By Spencer Nestico

The role of journalism has always been primarily to connect developing stories with the public. Journalists will type away incessantly at their old typewriters, all the while priding themselves in their role to deliver a product that was not only factual and interesting, but something that yielded a deeply vital outcome: a well-informed population. You see, communication and knowledge are the reasons that nations become successful in their endeavors because people understand the issues. Conversely, this is currently the reason for why nations have difficulty advancing their policies - bad journalism.

It’s hard to pinpoint where exactly in the last 20 years did journalism begin to get less and less objective and more and more fatally sensationalist. Regardless of the history, it’s undeniably apparent that things have changed. The role of the journalist is no longer to present a balanced view on events, it’s to present such a balanced view that there’s no longer any point in writing about it. The great emphasis given to reporters and writers in news team is to refrain from bias at all costs, and this is probably one of the worst things to happen to the art. This is because there’s no differentiation being made between natural bias and acceptable scrutiny. A great example can be seen from the recent Presidential election. News teams have been so focused on presenting an impartial judgment of the two candidates that the public gets a mistaken impression that both candidates are equal in their ability to run the White House. This is wrong.

It seems that one of the greatest felonies that the journalist world has made is that they assume stories can no longer be interesting or acceptable unless they are just that: interesting and acceptable. News media is a great example of this. Fox News is one of the most humorously entertaining excuses for a news show, one that replaces actual analysis with gross exaggeration and even total fabrication. These types of media no longer have faith in their own stories, or their own viewers. They have lost the modest personality that was so attractive about reporters back in the day, the ones that made the likes of Walter Cronkite and Harry Reasoner household and national heroes.

It is lamentable to see the turn journalism has taken in the last decade. It’s sad to see lies told solely for the purpose of evening the odds and balancing stories, all in the name of fairness. The respect that the field once had has all but seemed to diminish.

It’s notable however to understand that not all reporters and members of the news media are corrupted, but just the big ones. Corporate media outlets like CNN and ABC News are the ones who are consistently producing the inaccurate material, spreading news that is so blatantly bare of opinion in order to please every possible reader that it really says nothing at all. On the other hand, small independent writers, or popular talk show hosts like Jon Stewart and Stephen Colbert still seem to retain a decently analytical mind, one that can actually question and argue the views held by Conservatives, whose only reply is always just an appeal to traditionalism. These are the men and women who should really be heard by America and are the ones who actually want to make a point, and well-educated ones at that.

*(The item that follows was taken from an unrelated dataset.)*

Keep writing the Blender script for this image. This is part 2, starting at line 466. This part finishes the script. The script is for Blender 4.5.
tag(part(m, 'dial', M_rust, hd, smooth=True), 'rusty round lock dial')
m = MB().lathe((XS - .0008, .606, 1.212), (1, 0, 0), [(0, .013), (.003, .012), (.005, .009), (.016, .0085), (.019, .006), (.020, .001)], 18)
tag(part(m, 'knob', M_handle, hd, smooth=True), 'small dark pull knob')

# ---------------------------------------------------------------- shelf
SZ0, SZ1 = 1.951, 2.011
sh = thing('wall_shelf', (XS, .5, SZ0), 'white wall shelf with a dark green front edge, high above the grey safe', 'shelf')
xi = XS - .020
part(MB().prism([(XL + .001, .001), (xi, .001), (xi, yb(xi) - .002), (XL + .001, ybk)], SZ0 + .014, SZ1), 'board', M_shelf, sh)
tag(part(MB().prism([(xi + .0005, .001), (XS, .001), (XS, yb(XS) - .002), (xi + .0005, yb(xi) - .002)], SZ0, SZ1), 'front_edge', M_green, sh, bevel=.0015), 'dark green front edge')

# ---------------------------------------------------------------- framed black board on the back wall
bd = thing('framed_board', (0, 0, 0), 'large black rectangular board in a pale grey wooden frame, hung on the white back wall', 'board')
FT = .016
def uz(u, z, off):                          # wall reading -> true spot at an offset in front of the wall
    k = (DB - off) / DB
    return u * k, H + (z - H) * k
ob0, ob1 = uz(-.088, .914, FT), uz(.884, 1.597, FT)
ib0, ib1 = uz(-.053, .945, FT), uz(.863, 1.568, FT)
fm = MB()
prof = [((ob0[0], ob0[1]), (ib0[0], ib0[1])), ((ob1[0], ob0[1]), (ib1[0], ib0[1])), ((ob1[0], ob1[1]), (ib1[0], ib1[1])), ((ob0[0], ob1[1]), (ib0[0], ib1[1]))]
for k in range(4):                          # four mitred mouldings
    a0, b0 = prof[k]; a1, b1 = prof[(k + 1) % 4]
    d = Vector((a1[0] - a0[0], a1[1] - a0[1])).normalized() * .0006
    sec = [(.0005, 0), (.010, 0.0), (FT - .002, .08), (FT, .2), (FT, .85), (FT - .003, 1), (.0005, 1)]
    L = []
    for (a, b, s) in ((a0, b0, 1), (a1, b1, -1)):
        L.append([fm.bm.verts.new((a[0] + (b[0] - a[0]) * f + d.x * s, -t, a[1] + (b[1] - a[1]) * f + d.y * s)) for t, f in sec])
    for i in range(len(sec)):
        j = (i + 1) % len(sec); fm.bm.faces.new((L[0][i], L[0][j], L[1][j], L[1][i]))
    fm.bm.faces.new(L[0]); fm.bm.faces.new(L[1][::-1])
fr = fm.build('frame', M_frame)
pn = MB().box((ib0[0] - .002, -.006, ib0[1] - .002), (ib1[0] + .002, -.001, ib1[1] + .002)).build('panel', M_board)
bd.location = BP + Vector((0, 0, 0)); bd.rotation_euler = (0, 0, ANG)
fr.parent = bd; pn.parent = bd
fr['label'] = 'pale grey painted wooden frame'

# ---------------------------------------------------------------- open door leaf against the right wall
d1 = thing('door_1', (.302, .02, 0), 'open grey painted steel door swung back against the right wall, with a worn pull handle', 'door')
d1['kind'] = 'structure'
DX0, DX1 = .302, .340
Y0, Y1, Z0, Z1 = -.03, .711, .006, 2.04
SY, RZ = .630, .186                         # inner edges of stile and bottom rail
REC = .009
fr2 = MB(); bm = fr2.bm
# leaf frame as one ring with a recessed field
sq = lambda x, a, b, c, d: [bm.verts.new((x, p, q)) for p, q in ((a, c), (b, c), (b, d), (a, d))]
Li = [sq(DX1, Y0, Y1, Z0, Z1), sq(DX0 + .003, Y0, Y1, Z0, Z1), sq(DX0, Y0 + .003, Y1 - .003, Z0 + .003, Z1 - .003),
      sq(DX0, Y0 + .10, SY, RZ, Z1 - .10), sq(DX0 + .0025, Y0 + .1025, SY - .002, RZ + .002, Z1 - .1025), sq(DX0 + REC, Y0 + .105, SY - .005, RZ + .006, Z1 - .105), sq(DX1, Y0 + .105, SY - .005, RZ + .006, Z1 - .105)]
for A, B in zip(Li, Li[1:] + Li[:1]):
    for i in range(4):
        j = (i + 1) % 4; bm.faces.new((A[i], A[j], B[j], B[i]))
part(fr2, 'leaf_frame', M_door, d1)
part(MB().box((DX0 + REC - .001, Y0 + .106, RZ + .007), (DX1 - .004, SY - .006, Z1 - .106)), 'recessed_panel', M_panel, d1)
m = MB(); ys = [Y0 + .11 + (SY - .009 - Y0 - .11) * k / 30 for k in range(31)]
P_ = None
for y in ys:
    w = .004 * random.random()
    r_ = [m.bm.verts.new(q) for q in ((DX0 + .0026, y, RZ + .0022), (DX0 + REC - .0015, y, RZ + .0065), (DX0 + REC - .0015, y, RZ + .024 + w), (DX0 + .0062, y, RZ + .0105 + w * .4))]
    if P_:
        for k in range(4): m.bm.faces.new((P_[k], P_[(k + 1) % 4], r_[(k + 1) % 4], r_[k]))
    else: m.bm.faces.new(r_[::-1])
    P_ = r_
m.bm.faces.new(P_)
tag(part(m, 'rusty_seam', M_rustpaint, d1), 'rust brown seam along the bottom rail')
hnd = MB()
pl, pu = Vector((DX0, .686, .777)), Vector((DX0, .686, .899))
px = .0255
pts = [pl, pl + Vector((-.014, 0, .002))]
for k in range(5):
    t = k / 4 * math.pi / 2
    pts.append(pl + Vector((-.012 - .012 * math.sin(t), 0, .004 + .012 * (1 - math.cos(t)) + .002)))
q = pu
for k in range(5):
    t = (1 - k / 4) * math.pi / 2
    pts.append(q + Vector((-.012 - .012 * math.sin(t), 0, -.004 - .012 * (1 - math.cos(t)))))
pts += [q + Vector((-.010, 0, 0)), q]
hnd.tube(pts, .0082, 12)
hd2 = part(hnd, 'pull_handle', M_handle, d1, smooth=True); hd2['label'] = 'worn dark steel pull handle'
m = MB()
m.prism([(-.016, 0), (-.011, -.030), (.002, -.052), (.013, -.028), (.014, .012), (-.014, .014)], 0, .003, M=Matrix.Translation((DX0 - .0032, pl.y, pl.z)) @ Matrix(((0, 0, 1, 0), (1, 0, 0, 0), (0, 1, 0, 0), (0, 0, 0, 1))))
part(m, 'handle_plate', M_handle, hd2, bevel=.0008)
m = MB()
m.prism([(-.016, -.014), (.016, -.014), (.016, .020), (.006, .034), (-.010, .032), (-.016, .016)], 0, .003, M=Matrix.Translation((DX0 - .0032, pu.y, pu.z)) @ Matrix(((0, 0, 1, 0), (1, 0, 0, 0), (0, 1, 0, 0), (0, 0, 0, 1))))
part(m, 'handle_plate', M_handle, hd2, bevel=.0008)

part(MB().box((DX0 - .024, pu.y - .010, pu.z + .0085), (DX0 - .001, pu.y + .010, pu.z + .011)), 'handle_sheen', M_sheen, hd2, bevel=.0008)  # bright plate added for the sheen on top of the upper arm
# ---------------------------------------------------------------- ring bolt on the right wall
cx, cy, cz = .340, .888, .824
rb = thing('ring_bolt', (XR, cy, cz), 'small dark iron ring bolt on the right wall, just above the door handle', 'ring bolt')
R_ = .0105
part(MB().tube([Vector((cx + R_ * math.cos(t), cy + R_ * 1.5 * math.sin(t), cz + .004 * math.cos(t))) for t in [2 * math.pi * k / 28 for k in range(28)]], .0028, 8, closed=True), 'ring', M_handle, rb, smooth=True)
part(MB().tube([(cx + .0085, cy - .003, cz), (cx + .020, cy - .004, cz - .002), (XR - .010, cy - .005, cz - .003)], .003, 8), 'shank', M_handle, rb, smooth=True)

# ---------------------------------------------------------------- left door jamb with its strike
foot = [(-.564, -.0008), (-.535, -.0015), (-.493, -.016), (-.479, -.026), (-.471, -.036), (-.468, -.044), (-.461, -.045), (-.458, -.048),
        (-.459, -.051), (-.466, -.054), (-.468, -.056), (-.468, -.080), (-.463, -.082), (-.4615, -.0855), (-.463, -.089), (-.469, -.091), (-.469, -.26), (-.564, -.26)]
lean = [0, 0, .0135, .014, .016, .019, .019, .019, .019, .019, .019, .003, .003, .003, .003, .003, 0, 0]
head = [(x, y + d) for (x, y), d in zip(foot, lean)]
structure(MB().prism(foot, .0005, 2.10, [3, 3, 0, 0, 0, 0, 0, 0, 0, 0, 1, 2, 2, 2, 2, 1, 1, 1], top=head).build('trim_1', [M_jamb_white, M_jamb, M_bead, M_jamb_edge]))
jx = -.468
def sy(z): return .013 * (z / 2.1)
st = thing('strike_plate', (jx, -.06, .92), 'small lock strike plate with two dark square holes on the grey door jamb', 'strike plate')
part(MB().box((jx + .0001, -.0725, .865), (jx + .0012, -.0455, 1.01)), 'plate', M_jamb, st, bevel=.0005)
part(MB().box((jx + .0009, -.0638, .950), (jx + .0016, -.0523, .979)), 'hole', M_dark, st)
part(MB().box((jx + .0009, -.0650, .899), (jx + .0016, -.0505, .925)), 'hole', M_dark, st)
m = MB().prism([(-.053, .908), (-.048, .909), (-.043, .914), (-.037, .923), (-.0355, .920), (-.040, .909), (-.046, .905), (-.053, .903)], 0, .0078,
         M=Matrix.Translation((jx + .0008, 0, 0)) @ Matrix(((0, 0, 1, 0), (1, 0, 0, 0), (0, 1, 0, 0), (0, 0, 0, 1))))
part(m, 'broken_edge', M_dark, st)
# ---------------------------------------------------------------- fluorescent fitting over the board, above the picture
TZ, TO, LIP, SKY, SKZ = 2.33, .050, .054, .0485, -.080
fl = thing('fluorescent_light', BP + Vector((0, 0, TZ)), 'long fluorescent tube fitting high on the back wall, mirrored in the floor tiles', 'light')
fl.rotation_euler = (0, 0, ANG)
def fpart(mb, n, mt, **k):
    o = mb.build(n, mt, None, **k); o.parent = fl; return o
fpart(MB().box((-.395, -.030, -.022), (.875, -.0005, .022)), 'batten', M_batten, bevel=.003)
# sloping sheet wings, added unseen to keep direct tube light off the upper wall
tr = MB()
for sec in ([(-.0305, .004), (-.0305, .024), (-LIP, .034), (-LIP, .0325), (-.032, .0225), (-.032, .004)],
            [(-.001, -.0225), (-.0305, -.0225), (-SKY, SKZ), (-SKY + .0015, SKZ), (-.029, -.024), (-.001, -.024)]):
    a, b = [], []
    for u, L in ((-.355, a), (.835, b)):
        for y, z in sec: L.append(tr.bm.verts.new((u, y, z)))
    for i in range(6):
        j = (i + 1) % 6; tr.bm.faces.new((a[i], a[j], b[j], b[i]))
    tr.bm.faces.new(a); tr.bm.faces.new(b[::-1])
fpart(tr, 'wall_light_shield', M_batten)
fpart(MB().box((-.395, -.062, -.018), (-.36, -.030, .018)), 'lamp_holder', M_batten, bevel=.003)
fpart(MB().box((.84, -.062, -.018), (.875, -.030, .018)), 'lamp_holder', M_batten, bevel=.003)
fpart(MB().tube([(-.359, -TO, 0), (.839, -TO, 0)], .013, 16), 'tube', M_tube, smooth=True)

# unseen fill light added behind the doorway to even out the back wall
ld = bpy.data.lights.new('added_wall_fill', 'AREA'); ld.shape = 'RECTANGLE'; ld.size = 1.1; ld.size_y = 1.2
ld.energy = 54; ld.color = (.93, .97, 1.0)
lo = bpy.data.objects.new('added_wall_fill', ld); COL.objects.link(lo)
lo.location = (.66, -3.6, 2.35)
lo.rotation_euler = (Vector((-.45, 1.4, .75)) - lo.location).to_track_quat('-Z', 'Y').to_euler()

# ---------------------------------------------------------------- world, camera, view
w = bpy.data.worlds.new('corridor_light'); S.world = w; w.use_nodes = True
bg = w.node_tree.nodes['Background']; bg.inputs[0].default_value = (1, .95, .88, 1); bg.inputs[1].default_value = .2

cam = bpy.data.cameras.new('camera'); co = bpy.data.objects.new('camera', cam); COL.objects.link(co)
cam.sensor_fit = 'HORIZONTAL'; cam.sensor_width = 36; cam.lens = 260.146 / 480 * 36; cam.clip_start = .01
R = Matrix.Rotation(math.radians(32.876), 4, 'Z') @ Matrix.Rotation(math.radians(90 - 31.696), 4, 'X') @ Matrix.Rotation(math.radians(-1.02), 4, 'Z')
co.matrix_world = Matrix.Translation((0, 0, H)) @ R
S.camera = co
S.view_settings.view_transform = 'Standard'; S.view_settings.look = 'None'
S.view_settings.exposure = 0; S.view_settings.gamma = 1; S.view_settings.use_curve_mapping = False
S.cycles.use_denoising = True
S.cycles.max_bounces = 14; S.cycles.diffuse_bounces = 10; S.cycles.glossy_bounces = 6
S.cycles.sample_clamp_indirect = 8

Journalists have a right to take a stand on issues. They have a right to make judgments. Journalists have the factual knowledge and in-person experience on the issues that they investigate that citizens never get a chance to acquire, and this is why journalists have a responsibility to convey their actual findings to their audience, and not some heavily edited drivel that attempts to pander to both sides. These are the journalists we need right now, the ones who aren’t afraid and will come back from their reporting with news that they excitingly realize must be told.

During the 20th century reporting was done out of a responsibility and service to a people, and although I am assured that statements made by current members of this occupation would say the exact same thing, its just different. Journalism has never been used more aggressively to evoke sentiments of discontent and prejudice, and to foster a mentality that is unable to become open-minded or questioning. To go back to those days of honest broadcasting requires not only a massive restructuring of the news media, but also an increase in the level of acceptance that people have for each other in daily society. Either way, I’m just a corrupt journalist, so how would I know?